→ SET TASK
Retype exactly what runs from the first line of the data to the line with "rnd = random.Random(7)", keeping both of those lines and skipping pictures.

** START OF INFORMATION SHOWN **

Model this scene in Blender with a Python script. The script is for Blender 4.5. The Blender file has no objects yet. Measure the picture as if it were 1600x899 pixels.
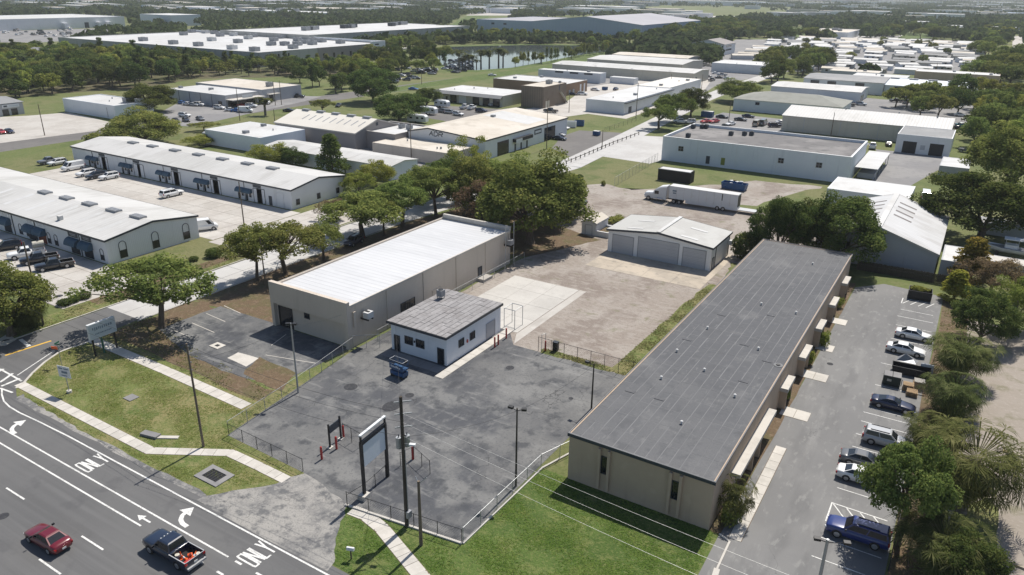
import bpy, math, random
import numpy as np
from mathutils import Matrix, Vector
S = bpy.context.scene
COL = S.collection
R = math.radians
rnd = random.Random(7)

# ------------------------------------------------------------------ camera, light, exposure
CAM_H = 46.0
ROT = [[0.8504137135467185, 0.5259835708484358, 0.011738782271104198],
       [0.2045091317573796, -0.309929573766892, -0.9285039980164412],
       [-0.4847396526379111, 0.7920132211662891, -0.371136803157914]]   # rows: right, down, forward
FPX = 1169.12
cam = bpy.data.cameras.new('camera'); camo = bpy.data.objects.new('camera', cam); COL.objects.link(camo)
cam.sensor_width = 36.0; cam.lens = FPX / 1600 * 36; cam.clip_start = 0.5; cam.clip_end = 30000
r_, d_, f_ = [Vector(v) for v in ROT]
camo.matrix_world = Matrix(((r_.x, -d_.x, -f_.x, 0), (r_.y, -d_.y, -f_.y, 0), (r_.z, -d_.z, -f_.z, CAM_H), (0, 0, 0, 1)))
S.camera = camo
SUN_EL = 57.0
w = bpy.data.worlds.new('World'); S.world = w; w.use_nodes = True
nt = w.node_tree; nt.nodes.clear()
sky = nt.nodes.new('ShaderNodeTexSky'); sky.sky_type = 'NISHITA'; sky.sun_disc = False
sky.sun_elevation = R(SUN_EL); sky.sun_rotation = 0.0; sky.altitude = 20
bg = nt.nodes.new('ShaderNodeBackground'); bg.inputs['Strength'].default_value = 0.08
wo = nt.nodes.new('ShaderNodeOutputWorld')
nt.links.new(sky.outputs[0], bg.inputs[0]); nt.links.new(bg.outputs[0], wo.inputs[0])
sl = bpy.data.lights.new('sun', 'SUN'); sl.energy = 4.4; sl.angle = R(0.53); sl.color = (1.0, 0.94, 0.85)
so = bpy.data.objects.new('sun', sl); COL.objects.link(so); so.rotation_euler = (R(SUN_EL - 90), 0, 0); so.location = (0, 0, 300)
S.view_settings.view_transform = 'Standard'; S.view_settings.look = 'None'
S.view_settings.exposure = 0.40; S.view_settings.gamma = 1.0; S.view_settings.use_curve_mapping = False
S.render.engine = 'CYCLES'
S.cycles.max_bounces = 6; S.cycles.diffuse_bounces = 3; S.cycles.glossy_bounces = 2; S.cycles.transmission_bounces = 4
S.cycles.transparent_max_bounces = 8; S.cycles.volume_bounces = 1; S.cycles.volume_max_steps = 64; S.cycles.use_denoising = True; S.cycles.denoising_prefilter = 'ACCURATE'; S.cycles.use_adaptive_sampling = False
S.cycles.caustics_reflective = False; S.cycles.caustics_refractive = False

# ------------------------------------------------------------------ survey: a sighted point of the photograph to its place on the ground (or at height z)
def G(px, py, z=0.0):
    a, b = (px - 800) / FPX, (py - 449.5) / FPX
    d = [ROT[0][i] * a + ROT[1][i] * b + ROT[2][i] for i in range(3)]
    t = (z - CAM_H) / d[2]
    return (d[0] * t, d[1] * t)
def HG(bx, by, ty):
    g = G(bx, by); lo, hi = 0.0, 44.0
    for _ in range(40):
        m = (lo + hi) / 2; v = (g[0], g[1], m - CAM_H)
        y = 449.5 + FPX * sum(ROT[1][i] * v[i] for i in range(3)) / sum(ROT[2][i] * v[i] for i in range(3))
        if y > ty: lo = m
        else: hi = m
    return lo

# ------------------------------------------------------------------ mesh builder and scene bookkeeping
class MB:
    def __init__(s): s.v = []; s.f = []; s.m = []; s.mi = 0
    def face(s, pts):
        i = len(s.v); s.v.extend([tuple(p) for p in pts]); s.f.append(tuple(range(i, i + len(pts)))); s.m.append(s.mi)
    def raw(s, vs, fs):
        i = len(s.v); s.v.extend([tuple(p) for p in vs])
        for f in fs: s.f.append(tuple(i + k for k in f)); s.m.append(s.mi)
    def box(s, x0, x1, y0, y1, z0, z1):
        s.raw([(x0, y0, z0), (x1, y0, z0), (x1, y1, z0), (x0, y1, z0), (x0, y0, z1), (x1, y0, z1), (x1, y1, z1), (x0, y1, z1)],
              [(3, 2, 1, 0), (4, 5, 6, 7), (0, 1, 5, 4), (1, 2, 6, 5), (2, 3, 7, 6), (3, 0, 4, 7)]); return s
    def cbox(s, c, sx, sy, sz, rz=0.0):
        co, si = math.cos(rz), math.sin(rz); P = []
        for z in (-sz / 2, sz / 2):
            for x, y in ((-sx / 2, -sy / 2), (sx / 2, -sy / 2), (sx / 2, sy / 2), (-sx / 2, sy / 2)):
                P.append((c[0] + x * co - y * si, c[1] + x * si + y * co, c[2] + z))
        s.raw(P, [(3, 2, 1, 0), (4, 5, 6, 7), (0, 1, 5, 4), (1, 2, 6, 5), (2, 3, 7, 6), (3, 0, 4, 7)]); return s
    def prism(s, poly, z0, z1):
        n = len(poly)
        s.raw([(x, y, z0) for x, y in poly] + [(x, y, z1) for x, y in poly],
              [tuple(reversed(range(n))), tuple(range(n, 2 * n))] + [(i, (i + 1) % n, n + (i + 1) % n, n + i) for i in range(n)]); return s
    def tube(s, p0, p1, r0, r1=None, n=6, cap=True):
        r1 = r0 if r1 is None else r1
        a, b = Vector(p0), Vector(p1); d = (b - a)
        if d.length < 1e-6: return s
        d.normalize(); u = d.orthogonal().normalized(); v = d.cross(u)
        P = []
        for c, r in ((a, r0), (b, r1)):
            for k in range(n):
                t = 2 * math.pi * k / n; P.append(c + u * (r * math.cos(t)) + v * (r * math.sin(t)))
        F = [(k, (k + 1) % n, n + (k + 1) % n, n + k) for k in range(n)]
        if cap: F += [tuple(reversed(range(n))), tuple(range(n, 2 * n))]
        s.raw(P, F); return s
    def path(s, pts, r, n=5):
        for a, b in zip(pts, pts[1:]): s.tube(a, b, r, r, n, cap=False)
        return s
    def ribbon(s, pts, w, z):
        n = len(pts); L = []; Rr = []
        closed = False
        for i in range(n):
            p = Vector(pts[i]); a = Vector(pts[i - 1]) if i > 0 else None; b = Vector(pts[i + 1]) if i < n - 1 else None
            if a is None: d = (b - p).normalized(); k = 1
            elif b is None: d = (p - a).normalized(); k = 1
            else:
                d1 = (p - a).normalized(); d2 = (b - p).normalized(); d = (d1 + d2)
                d = d.normalized() if d.length > 1e-4 else d1
                k = 1 / max(.35, d.dot(d1))
            nn = Vector((-d.y, d.x)) * (w / 2 * k)
            L.append((p.x + nn.x, p.y + nn.y, z)); Rr.append((p.x - nn.x, p.y - nn.y, z))
        i0 = len(s.v); s.v.extend(L); s.v.extend(Rr)
        for i in range(n - 1): s.f.append((i0 + n + i, i0 + n + i + 1, i0 + i + 1, i0 + i)); s.m.append(s.mi)
        return s
    def loft(s, secs, cap=True):
        n = len(secs[0]); i0 = len(s.v)
        for sec in secs: s.v.extend([tuple(p) for p in sec])
        for k in range(len(secs) - 1):
            for j in range(n - 1):
                a = i0 + k * n + j; s.f.append((a, a + 1, a + n + 1, a + n)); s.m.append(s.mi)
        if cap:
            s.f.append(tuple(i0 + j for j in reversed(range(n)))); s.m.append(s.mi)
            b = i0 + (len(secs) - 1) * n; s.f.append(tuple(b + j for j in range(n))); s.m.append(s.mi)
        return s
    def mesh(s, name, mats, smooth=False):
        me = bpy.data.meshes.new(name); me.from_pydata(s.v, [], s.f)
        for m in (mats if isinstance(mats, (list, tuple)) else [mats]): me.materials.append(m)
        if any(s.m): me.polygons.foreach_set('material_index', s.m)
        if smooth: me.polygons.foreach_set('use_smooth', [True] * len(s.f))
        me.update(); return me
    def build(s, name, mats, parent=None, loc=(0, 0, 0), smooth=False):
        return ob(name, s.mesh(name, mats, smooth), parent, loc)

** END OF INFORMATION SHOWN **

→ EXERCISE OUTPUT
Model this scene in Blender with a Python script. The script is for Blender 4.5. The Blender file has no objects yet. Measure the picture as if it were 1600x899 pixels.
import bpy, math, random
import numpy as np
from mathutils import Matrix, Vector
S = bpy.context.scene
COL = S.collection
R = math.radians
rnd = random.Random(7)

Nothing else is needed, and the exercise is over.